Con l'avvento della stagione estiva e le alte temperature accompagnate da venti caldi di scirocco il rischio di incendi è maggiormente presente ma tale fenomeno diventa ancora più drammatico in presenza di sempre maggiori zone di terreni agricoli abbandonati e preda di erbe infestanti che fungono da facile presa per le fiamme". Lo ha sostenuto il presidente della Cia di Brindisi Luigi D'Amico.
"Il completo abbandono o comunque la mancata disponibilità economica per consentire la necessaria prevenzione di tali fenomeni incendiari da parte dei proprietari o conduttori di terreni agricoli, con la pulizia dei muri di confine, dei canali e delle zone marginali improduttive, da erbe infestanti e rovi, consentono –ha affermato- un facile propagarsi delle fiamme con la relativa distruzione di habitat naturali, come la macchia mediterranea, o anche la distruzione di piante di ulivi monumentali".
"Le zone collinari del territorio di Ostuni, come le zone marginali dell'intera provincia di Brindisi, erano presidiate in un recente passato da aziende zootecniche che con il pascolamento e la coltivazione di zone di territorio per la produzione di foraggere per l'alimentazione sempre del bestiame, consentivano un controllo del territorio medesimo fungendo da veri e propri custodi, ed il tutto a costo zero per la collettività. I prezzi ridicoli delle produzioni zootecniche e l'invasione del mercato di carni e prodotti caseari provenienti da paesi sia comunitari che extra comunitari, hanno fatto chiudere -ha aggiunto D'Amico- la stragrande maggioranza di tali aziende con il completo abbandono di grosse superfici di terreni".
"Con molta superficialità e nella più totale indifferenza si è ritenuto da parte della classe politica -ha rimarcato il presidente della Cia di Brindisi- di poter fare a meno di questo patrimonio zootecnico e dei relativi imprenditori con le conseguenze sotto gli occhi di tutti noi e con gli enormi costi a carico di tutta la collettività per la difesa di queste zone di territorio".
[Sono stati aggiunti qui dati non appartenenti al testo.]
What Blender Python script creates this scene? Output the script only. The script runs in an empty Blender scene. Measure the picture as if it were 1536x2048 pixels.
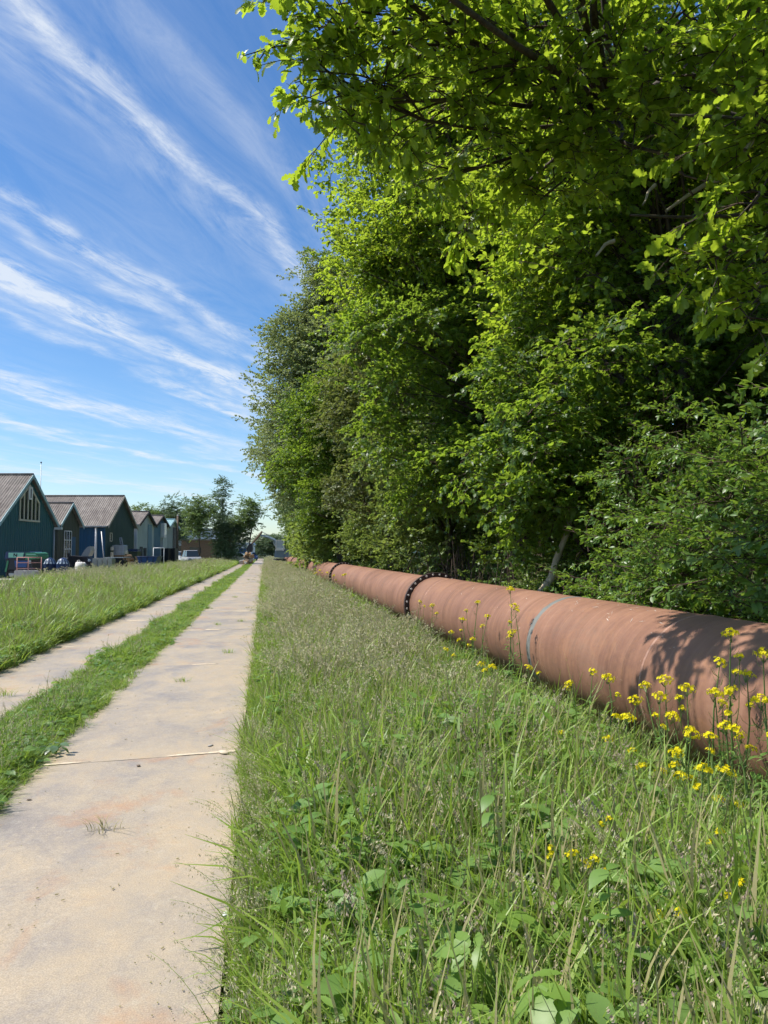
import bpy, math, random
import numpy as np
from mathutils import Vector, Matrix, Euler
S = bpy.context.scene
COL = S.collection
rad = math.radians
# ------------------------------------------------------------------ camera
EYE = Vector((0, 0, 1.6)); YAW = rad(8.8); PIT = rad(3.01); FPX = 1540.0
cd = bpy.data.cameras.new('camera'); cam = bpy.data.objects.new('camera', cd); COL.objects.link(cam)
cd.sensor_fit = 'VERTICAL'; cd.sensor_height = 24.0; cd.lens = FPX / 2048 * 24.0
cd.clip_start = .05; cd.clip_end = 6000
cam.location = EYE; cam.rotation_euler = (math.pi / 2 + PIT, 0, -YAW)
S.camera = cam
# ------------------------------------------------------------------ sky, sun, exposure
SUN_EL, SUN_AZ = rad(57), rad(-82)            # azimuth clockwise from +Y: the sun stands high on the left
W = bpy.data.worlds.new('World'); S.world = W; W.use_nodes = True
SUN_STRENGTH = 5.0; SKY_STRENGTH = .075; EXPOSURE = .42
S.view_settings.view_transform = 'Standard'; S.view_settings.look = 'None'
S.view_settings.gamma = 1; S.view_settings.exposure = EXPOSURE; S.view_settings.use_curve_mapping = False


class NT:
    """small helper around a node tree"""
    def __init__(s, t):
        s.t = t
    def n(s, typ, **k):
        o = s.t.nodes.new(typ)
        for a, b in k.items():
            setattr(o, a, b)
        return o
    def l(s, a, b):
        s.t.links.new(a, b)
    def put(s, sock, v):
        if hasattr(v, 'is_linked') or hasattr(v, 'links'):
            s.l(v, sock)
        else:
            sock.default_value = v
    def m(s, op, a, b=None, c=None, clamp=False):
        o = s.n('ShaderNodeMath', operation=op, use_clamp=clamp)
        s.put(o.inputs[0], a)
        if b is not None: s.put(o.inputs[1], b)
        if c is not None: s.put(o.inputs[2], c)
        return o.outputs[0]
    def mix(s, fac, a, b, mode='MIX'):
        o = s.n('ShaderNodeMix', data_type='RGBA', blend_type=mode)
        s.put(o.inputs[0], fac); s.put(o.inputs[6], a); s.put(o.inputs[7], b)
        return o.outputs[2]
    def noise(s, vec, scale, detail=4, rough=.55, dist=0.0, out=0):
        o = s.n('ShaderNodeTexNoise'); o.inputs['Scale'].default_value = scale
        o.inputs['Detail'].default_value = detail; o.inputs['Roughness'].default_value = rough
        o.inputs['Distortion'].default_value = dist
        if vec is not None: s.l(vec, o.inputs['Vector'])
        return o.outputs[out]
    def ramp(s, fac, stops, interp='LINEAR'):
        o = s.n('ShaderNodeValToRGB'); r = o.color_ramp; r.interpolation = interp
        while len(r.elements) < len(stops): r.elements.new(.5)
        for e, (p, c) in zip(r.elements, stops):
            e.position = p; e.color = c if len(c) == 4 else (*c, 1)
        s.put(o.inputs[0], fac)
        return o.outputs[0]
    def mapr(s, v, a, b, c=0.0, d=1.0):
        o = s.n('ShaderNodeMapRange'); s.put(o.inputs[0], v)
        for i, x in enumerate((a, b, c, d)): o.inputs[i + 1].default_value = x
        return o.outputs[0]
    def mapping(s, vec, scale=(1, 1, 1), rot=(0, 0, 0), loc=(0, 0, 0)):
        o = s.n('ShaderNodeMapping'); s.l(vec, o.inputs[0])
        o.inputs['Scale'].default_value = scale; o.inputs['Rotation'].default_value = rot; o.inputs['Location'].default_value = loc
        return o.outputs[0]


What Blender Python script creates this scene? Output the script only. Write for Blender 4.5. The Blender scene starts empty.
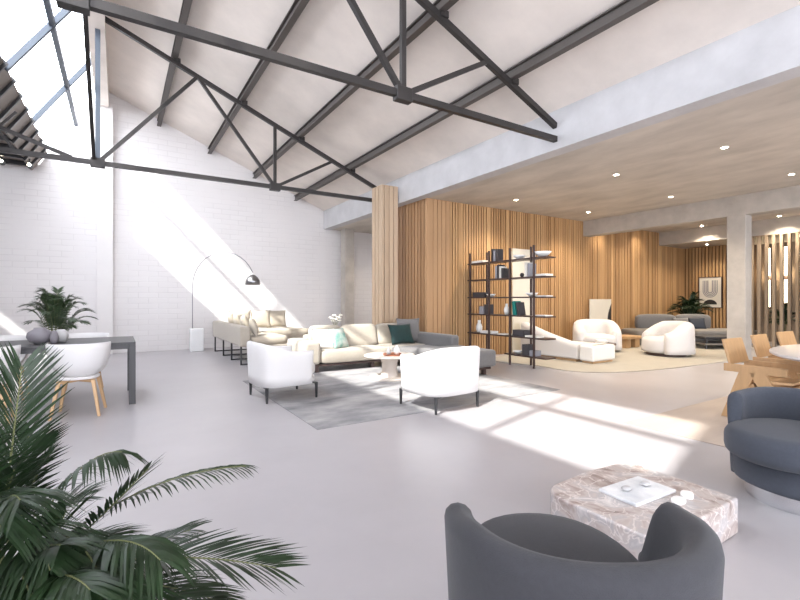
import bpy, bmesh, math, random
from mathutils import Vector, Matrix
S = bpy.context.scene
COL = S.collection
PI = math.pi
R = math.radians
random.seed(7)

# ------------------------------------------------------------------ camera
cam_d = bpy.data.cameras.new('camera'); cam = bpy.data.objects.new('camera', cam_d); COL.objects.link(cam)
YAW = math.atan(282/446)
cam_d.sensor_width = 36; cam_d.lens = 446/800*36; cam_d.clip_start = .05; cam_d.clip_end = 200
cam.location = (0, 0, 1.25); cam.rotation_euler = (PI/2, 0, -YAW)
S.camera = cam
# ------------------------------------------------------------------ sky, sun, portals, exposure
S.view_settings.view_transform = 'Standard'; S.view_settings.look = 'None'
S.view_settings.gamma = 1.0; S.view_settings.use_curve_mapping = False
S.view_settings.exposure = 0.98
w = bpy.data.worlds.new('sky'); S.world = w; w.use_nodes = True
bg = w.node_tree.nodes['Background']; bg.inputs['Color'].default_value = (.95, .955, 1.0, 1); bg.inputs['Strength'].default_value = 5.0
S.cycles.use_denoising = True
S.cycles.max_bounces = 10; S.cycles.diffuse_bounces = 7; S.cycles.transparent_max_bounces = 12
S.cycles.caustics_reflective = False; S.cycles.caustics_refractive = False
S.cycles.sample_clamp_indirect = 12
sd = bpy.data.lights.new('sun', 'SUN'); sd.energy = 5.6; sd.angle = R(1.1); sd.color = (1.0, .95, .86)
sun = bpy.data.objects.new('sun', sd); COL.objects.link(sun)
sun.rotation_euler = Vector((.952, .46, -1.0)).to_track_quat('-Z', 'Y').to_euler()
def portal(c, nrm, sx, sy):
    d = bpy.data.lights.new('daylight_portal', 'AREA'); d.shape = 'RECTANGLE'; d.size = sx; d.size_y = sy; d.cycles.is_portal = True
    o = bpy.data.objects.new('daylight_portal', d); COL.objects.link(o); o.location = c
    o.rotation_euler = Vector(nrm).to_track_quat('-Z', 'Y').to_euler()
G0, G1 = -.5, 12.4                        # glazing from .. to along the hall
portal((-.85, (G0+G1)/2, 5.35), (.84, 0, -.55), 13.3, 1.85)
portal((-4.95, -4.1, 1.8), (1, 0, 0), 3.2, 3.4)
portal((-4.95, 5, 3.84), (1, 0, 0), 14.5, .6)
portal((7.55, -6.2, 1.75), (0, 1, 0), 8.3, 3.2)
portal((-.75, -6.2, 2.25), (0, 1, 0), 8.3, 4.2)

# ------------------------------------------------------------------ helpers
CAMF = Vector((math.sin(YAW), math.cos(YAW), 0)); CAMR = Vector((math.cos(YAW), -math.sin(YAW), 0))
def tag(o, label=None, cat=None, group=None, kind=None):
    if label: o['label'] = label
    if cat: o['category'] = cat
    if group: o['group'] = group
    if kind: o['kind'] = kind
    return o
def thing(name, label, cat, loc=(0, 0, 0), rz=0, group=None):
    o = bpy.data.objects.new(name, None); COL.objects.link(o); o.location = loc; o.rotation_euler = (0, 0, rz)
    o.empty_display_size = .2
    return tag(o, label, cat, group)
def dup(root, loc, rz, label=None, group=None, scale=None):
    r = root.copy(); COL.objects.link(r); r.location = loc; r.rotation_euler = (0, 0, rz)
    if label: r['label'] = label
    if group: r['group'] = group
    if scale: r.scale = scale
    for ch in list(root.children):
        c = ch.copy(); COL.objects.link(c); c.parent = r
        for g in list(ch.children):
            d = g.copy(); COL.objects.link(d); d.parent = c
    return r
def lerp(a, b, t): return a+(b-a)*t
def sstep(a, b, x):
    t = max(0, min(1, (x-a)/(b-a))); return t*t*(3-2*t)

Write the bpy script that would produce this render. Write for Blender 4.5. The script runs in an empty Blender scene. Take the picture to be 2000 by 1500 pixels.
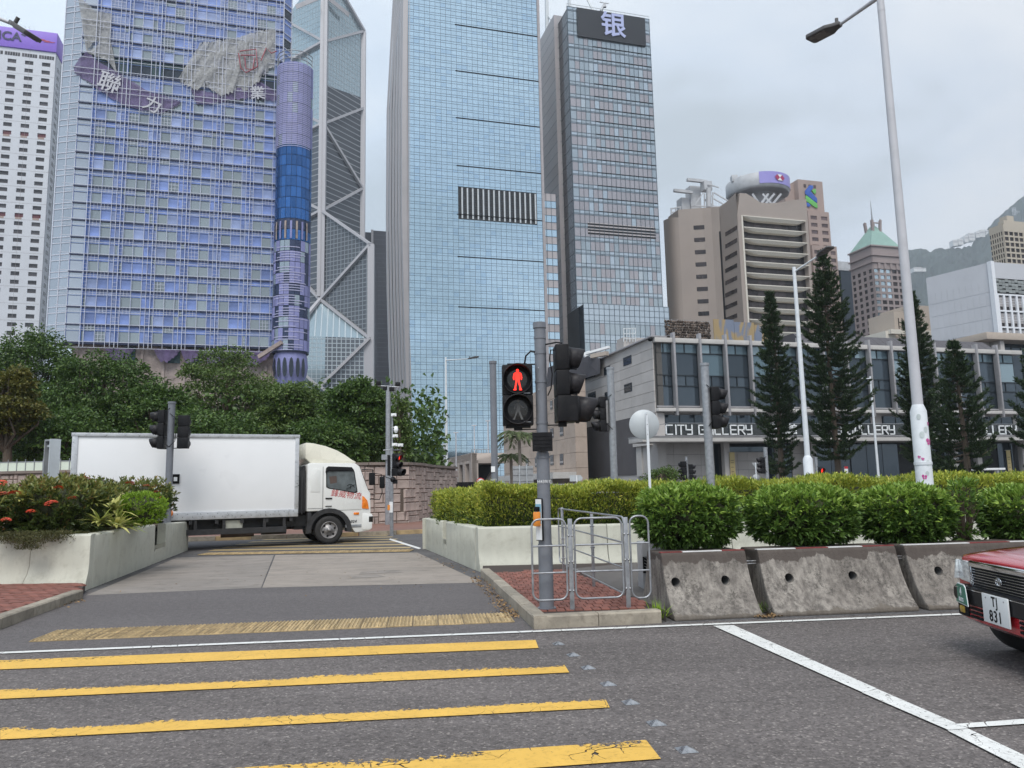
import bpy, bmesh, math, random
import numpy as np
from mathutils import Vector, Matrix, Euler
from math import radians as R, sin, cos, pi
random.seed(7); RNG = np.random.default_rng(7)
C = bpy.context.scene.collection
SC = bpy.context.scene
HAZE = 0.00024

# ------------------------------------------------------------------ camera, sky, sun, exposure
F = 1500.0; TH = R(7.7); RO = R(1.2); H = 1.55
FW = Vector((0, cos(TH), sin(TH))); U0 = Vector((0, -sin(TH), cos(TH)))
RT = Vector((1, 0, 0)) * cos(RO) - U0 * sin(RO); UP = Vector((1, 0, 0)) * sin(RO) + U0 * cos(RO)
cam = bpy.data.cameras.new('camera'); cam.lens = 27.0; cam.sensor_width = 36.0
cam.clip_start = 0.05; cam.clip_end = 9000
co = bpy.data.objects.new('camera', cam); C.objects.link(co)
m3 = Matrix((RT, UP, -FW)).transposed()
co.matrix_world = Matrix.Translation((0, 0, H)) @ m3.to_4x4()
SC.camera = co

SUN_EL, SUN_AZ = R(55), R(186)      # azimuth measured clockwise from +Y
w = bpy.data.worlds.new('World'); SC.world = w; w.use_nodes = True
nt = w.node_tree; N = nt.nodes; L = nt.links; N.clear()
out = N.new('ShaderNodeOutputWorld'); bg = N.new('ShaderNodeBackground'); L.new(bg.outputs[0], out.inputs[0])
bg.inputs[1].default_value = 0.1
sky = N.new('ShaderNodeTexSky'); sky.sky_type = 'NISHITA'; sky.sun_disc = False
sky.sun_elevation = SUN_EL; sky.sun_rotation = SUN_AZ; sky.air_density = 1.2; sky.dust_density = 2.0
tc = N.new('ShaderNodeTexCoord'); sep = N.new('ShaderNodeSeparateXYZ'); L.new(tc.outputs['Generated'], sep.inputs[0])
zz = N.new('ShaderNodeMath'); zz.operation = 'MAXIMUM'; zz.inputs[1].default_value = 0.0; L.new(sep.outputs[2], zz.inputs[0])
za = N.new('ShaderNodeMath'); za.operation = 'ADD'; za.inputs[1].default_value = 0.22; L.new(zz.outputs[0], za.inputs[0])
cmb = N.new('ShaderNodeCombineXYZ')
for k in (0, 1):
    d = N.new('ShaderNodeMath'); d.operation = 'DIVIDE'; L.new(sep.outputs[k], d.inputs[0]); L.new(za.outputs[0], d.inputs[1]); L.new(d.outputs[0], cmb.inputs[k])
cmb.inputs[2].default_value = 3.1
n1 = N.new('ShaderNodeTexNoise'); n1.inputs['Scale'].default_value = 1.5; n1.inputs['Detail'].default_value = 5; n1.inputs['Roughness'].default_value = 0.52; n1.inputs['Distortion'].default_value = 0.25
L.new(cmb.outputs[0], n1.inputs['Vector'])
cr = N.new('ShaderNodeValToRGB'); e = cr.color_ramp.elements
e[0].position = 0.40; e[0].color = (3.7, 4.0, 4.2, 1); e[1].position = 0.62; e[1].color = (5.6, 5.8, 6.0, 1)
x = cr.color_ramp.elements.new(0.5); x.color = (4.65, 5.05, 5.55, 1)
L.new(n1.outputs[0], cr.inputs[0])
# the cloud deck thins to a bluer white on the left and greys over to the right
mr = N.new('ShaderNodeMapRange'); mr.inputs[1].default_value = -0.5; mr.inputs[2].default_value = 0.6; L.new(sep.outputs[0], mr.inputs[0])
tint = N.new('ShaderNodeMix'); tint.data_type = 'RGBA'; tint.inputs['A'].default_value = (0.97, 1.06, 1.13, 1); tint.inputs['B'].default_value = (0.94, 0.93, 0.93, 1)
L.new(mr.outputs[0], tint.inputs['Factor'])
mul = N.new('ShaderNodeMix'); mul.data_type = 'RGBA'; mul.blend_type = 'MULTIPLY'; mul.inputs['Factor'].default_value = 1
L.new(cr.outputs[0], mul.inputs['A']); L.new(tint.outputs['Result'], mul.inputs['B'])
mx = N.new('ShaderNodeMix'); mx.data_type = 'RGBA'; mx.inputs['Factor'].default_value = 0.9
L.new(sky.outputs[0], mx.inputs['A']); L.new(mul.outputs['Result'], mx.inputs['B']); L.new(mx.outputs['Result'], bg.inputs[0])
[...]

"Sarebbe opportuno considerare la possibilità di un reinserimento di razze autoctone per produzioni di qualità e conservazioni di specie in via di estinzione e habitat naturali irricreabili, con la possibilità agli operatori zootecnici di valorizzare tali produzioni in contesti di filiera corta e di promozione del territorio con a fianco gli enti locali. Forse -ha concluso D'Amico- un progetto ambizioso ma servirebbe a salvare dall'estinzione animali, paesaggi rurali ed allevatori, per consentire la vera salvaguardia del territorio agrario e la garanzia di prodotti di qualità garantiti e certificati".